Baca Juga: Sekadarnya Larangan Merokok: Antara Regulasi, Kesadaran, dan Budaya

“Kebijakan fiskal yang tidak kaku dalam mengejar penerimaan negara. Hal lain juga dipertimbangkan seperti stabilitas industri padat karya, potensi inflasi dari kenaikan harga rokok, serta memberikan space bagi industri hasil tembakau dan petani tembakau di tengah daya beli masyarakat yang menurun,” ujar Kun dalam keterangannya, Kamis, 23 Oktober 2025.

Ia menjelaskan bahwa penundaan kenaikan tarif cukai tetap memungkinkan pemerintah menjaga target penerimaan negara dari tahun ke tahun, sekaligus memberi waktu bagi industri untuk memperkuat daya saingnya. Menurutnya, kebijakan moratorium juga menjadi momentum penting untuk menata ulang struktur tarif agar lebih efektif dan berkeadilan.

“Kebijakan moratorium tarif cukai bukan hanya memberi ruang bagi industri, tetapi juga membuka kesempatan untuk merancang kebijakan fiskal yang lebih seimbang antara kepentingan penerimaan negara dan keberlanjutan sektor usaha,” tambah Kun.
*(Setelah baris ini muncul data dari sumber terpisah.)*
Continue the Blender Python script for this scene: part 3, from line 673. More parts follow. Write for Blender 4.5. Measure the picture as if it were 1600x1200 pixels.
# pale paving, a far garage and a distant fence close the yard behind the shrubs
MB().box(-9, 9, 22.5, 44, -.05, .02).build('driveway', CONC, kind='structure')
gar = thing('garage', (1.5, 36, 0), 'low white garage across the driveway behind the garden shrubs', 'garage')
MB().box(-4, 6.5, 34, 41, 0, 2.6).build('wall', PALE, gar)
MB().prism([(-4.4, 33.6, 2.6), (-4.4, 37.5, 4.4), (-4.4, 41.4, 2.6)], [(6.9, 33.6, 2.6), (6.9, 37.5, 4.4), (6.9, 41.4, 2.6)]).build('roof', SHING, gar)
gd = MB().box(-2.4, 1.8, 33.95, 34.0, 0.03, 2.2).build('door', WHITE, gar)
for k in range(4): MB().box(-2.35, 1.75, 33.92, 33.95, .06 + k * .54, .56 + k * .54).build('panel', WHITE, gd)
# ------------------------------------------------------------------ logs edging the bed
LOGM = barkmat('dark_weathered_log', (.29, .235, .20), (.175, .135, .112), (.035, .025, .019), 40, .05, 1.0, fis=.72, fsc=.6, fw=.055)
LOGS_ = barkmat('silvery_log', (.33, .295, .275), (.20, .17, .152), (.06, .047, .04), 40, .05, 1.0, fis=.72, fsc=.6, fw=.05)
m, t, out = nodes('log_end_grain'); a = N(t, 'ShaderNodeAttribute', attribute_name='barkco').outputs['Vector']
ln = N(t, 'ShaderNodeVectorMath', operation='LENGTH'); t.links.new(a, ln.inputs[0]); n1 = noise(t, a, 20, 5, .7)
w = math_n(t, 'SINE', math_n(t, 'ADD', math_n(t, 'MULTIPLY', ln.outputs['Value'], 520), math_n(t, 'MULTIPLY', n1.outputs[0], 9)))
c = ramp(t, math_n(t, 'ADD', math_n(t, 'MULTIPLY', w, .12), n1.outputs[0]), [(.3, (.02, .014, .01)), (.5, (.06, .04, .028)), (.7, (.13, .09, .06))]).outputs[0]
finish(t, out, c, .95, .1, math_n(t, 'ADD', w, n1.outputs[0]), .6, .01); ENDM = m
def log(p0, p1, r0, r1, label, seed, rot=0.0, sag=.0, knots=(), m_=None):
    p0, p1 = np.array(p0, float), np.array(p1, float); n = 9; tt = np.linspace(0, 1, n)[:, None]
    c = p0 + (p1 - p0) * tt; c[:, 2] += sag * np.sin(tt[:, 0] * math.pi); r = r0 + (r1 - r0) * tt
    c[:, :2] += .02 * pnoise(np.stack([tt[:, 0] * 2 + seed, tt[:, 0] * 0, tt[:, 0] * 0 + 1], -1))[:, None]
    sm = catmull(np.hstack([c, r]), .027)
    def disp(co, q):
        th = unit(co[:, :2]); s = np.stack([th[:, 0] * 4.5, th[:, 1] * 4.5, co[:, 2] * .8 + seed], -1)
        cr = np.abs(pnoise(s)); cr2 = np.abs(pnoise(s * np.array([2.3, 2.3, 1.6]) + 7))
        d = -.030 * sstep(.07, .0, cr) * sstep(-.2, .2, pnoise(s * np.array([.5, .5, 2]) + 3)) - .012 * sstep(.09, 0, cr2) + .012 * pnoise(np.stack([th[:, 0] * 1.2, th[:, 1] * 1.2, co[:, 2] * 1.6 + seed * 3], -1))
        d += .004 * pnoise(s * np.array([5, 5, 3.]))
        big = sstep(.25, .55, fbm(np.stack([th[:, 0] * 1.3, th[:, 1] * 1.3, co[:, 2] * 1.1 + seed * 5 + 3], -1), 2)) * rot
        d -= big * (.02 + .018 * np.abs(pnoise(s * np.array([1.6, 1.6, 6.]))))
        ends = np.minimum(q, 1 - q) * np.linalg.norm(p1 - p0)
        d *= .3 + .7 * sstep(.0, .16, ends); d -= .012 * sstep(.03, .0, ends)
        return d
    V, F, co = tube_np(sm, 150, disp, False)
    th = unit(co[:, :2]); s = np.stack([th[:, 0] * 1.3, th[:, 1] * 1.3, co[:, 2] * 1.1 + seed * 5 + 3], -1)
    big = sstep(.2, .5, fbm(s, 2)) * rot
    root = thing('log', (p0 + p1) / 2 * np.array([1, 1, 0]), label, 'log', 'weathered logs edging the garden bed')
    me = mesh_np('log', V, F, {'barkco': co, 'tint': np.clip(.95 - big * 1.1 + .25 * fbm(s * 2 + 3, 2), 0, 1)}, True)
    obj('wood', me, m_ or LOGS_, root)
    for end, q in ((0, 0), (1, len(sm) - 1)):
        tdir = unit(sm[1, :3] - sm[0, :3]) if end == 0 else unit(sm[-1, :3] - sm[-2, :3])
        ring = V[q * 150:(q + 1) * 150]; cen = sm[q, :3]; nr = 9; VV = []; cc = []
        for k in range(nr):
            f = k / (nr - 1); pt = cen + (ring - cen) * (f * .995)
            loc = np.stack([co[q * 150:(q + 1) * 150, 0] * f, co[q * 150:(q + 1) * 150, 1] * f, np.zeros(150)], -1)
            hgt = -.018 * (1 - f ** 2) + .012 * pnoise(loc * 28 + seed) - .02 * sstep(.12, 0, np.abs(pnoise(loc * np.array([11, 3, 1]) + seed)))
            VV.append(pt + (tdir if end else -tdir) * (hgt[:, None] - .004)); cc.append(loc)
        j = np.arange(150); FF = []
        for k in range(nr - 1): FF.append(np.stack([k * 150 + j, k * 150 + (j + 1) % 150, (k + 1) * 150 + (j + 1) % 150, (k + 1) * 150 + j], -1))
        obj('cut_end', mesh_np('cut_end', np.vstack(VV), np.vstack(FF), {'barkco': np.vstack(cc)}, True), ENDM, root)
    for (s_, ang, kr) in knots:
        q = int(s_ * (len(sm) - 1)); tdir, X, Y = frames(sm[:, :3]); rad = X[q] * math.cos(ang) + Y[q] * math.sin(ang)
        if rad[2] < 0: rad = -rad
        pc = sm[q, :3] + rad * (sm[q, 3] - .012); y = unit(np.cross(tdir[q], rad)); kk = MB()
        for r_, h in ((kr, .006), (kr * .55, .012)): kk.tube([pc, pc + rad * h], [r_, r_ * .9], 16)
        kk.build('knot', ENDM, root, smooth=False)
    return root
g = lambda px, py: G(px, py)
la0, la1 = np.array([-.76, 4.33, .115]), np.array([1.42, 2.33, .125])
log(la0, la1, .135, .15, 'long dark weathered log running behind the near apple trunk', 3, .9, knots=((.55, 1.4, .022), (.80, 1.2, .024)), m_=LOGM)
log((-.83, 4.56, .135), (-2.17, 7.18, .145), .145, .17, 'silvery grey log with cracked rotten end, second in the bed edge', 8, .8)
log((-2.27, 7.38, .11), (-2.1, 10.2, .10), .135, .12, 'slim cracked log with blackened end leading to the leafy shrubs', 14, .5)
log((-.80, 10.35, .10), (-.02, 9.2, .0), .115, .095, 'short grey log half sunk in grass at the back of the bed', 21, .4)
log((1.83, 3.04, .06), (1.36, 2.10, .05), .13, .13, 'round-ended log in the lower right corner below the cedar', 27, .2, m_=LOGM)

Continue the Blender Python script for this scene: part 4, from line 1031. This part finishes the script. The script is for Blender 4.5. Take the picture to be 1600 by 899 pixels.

Sementara itu, Ketua Gabungan Perserikatan Pabrik Rokok Indonesia (Gappri), Henry Najoan, menyambut baik keputusan Menteri Keuangan Purbaya. Ia menilai kebijakan tersebut merupakan langkah penyelamatan yang sangat dibutuhkan oleh industri tembakau, terutama di tengah menurunnya kapasitas produksi dan penyusutan jumlah tenaga kerja.

Baca Juga: Siswa yang Merokok di SMAN 1 Cimarga Minta Maaf ke Kepala Sekolah

“Situasi IHT saat ini sudah memenuhi syarat untuk mendapatkan stimulus fiskal sesuai Undang-Undang Nomor 3 Tahun 2014. Itu bisa menjadi jalan keluar dari pemerintah. Apa yang dilakukan oleh Pak Purbaya sudah tepat,” ungkap Henry.

Ia menegaskan bahwa kebijakan moratorium tarif cukai dapat menjaga keberlanjutan usaha dan mencegah terjadinya gelombang pemutusan hubungan kerja di industri yang padat karya ini.

Dukungan juga datang dari mantan Menteri Perindustrian sekaligus Wakil Ketua Umum Kadin Bidang Perindustrian, Saleh Husin. Ia menilai keputusan pemerintah tersebut tidak hanya penting bagi stabilitas ekonomi nasional, tetapi juga bagi kesejahteraan petani tembakau yang selama ini menjadi bagian dari rantai produksi industri hasil tembakau.

“Industri padat karya dari cukai ini harus tetap diselamatkan. Apalagi dalam situasi ekonomi seperti sekarang, kita masih membutuhkan penerimaan dari cukai. Tidak bisa tidak. Kita juga harus melihat saudara-saudara kita, para petani tembakau, termasuk keluarganya yang jumlahnya begitu besar. Jadi memang harus ada keseimbangan,” pungkas Saleh.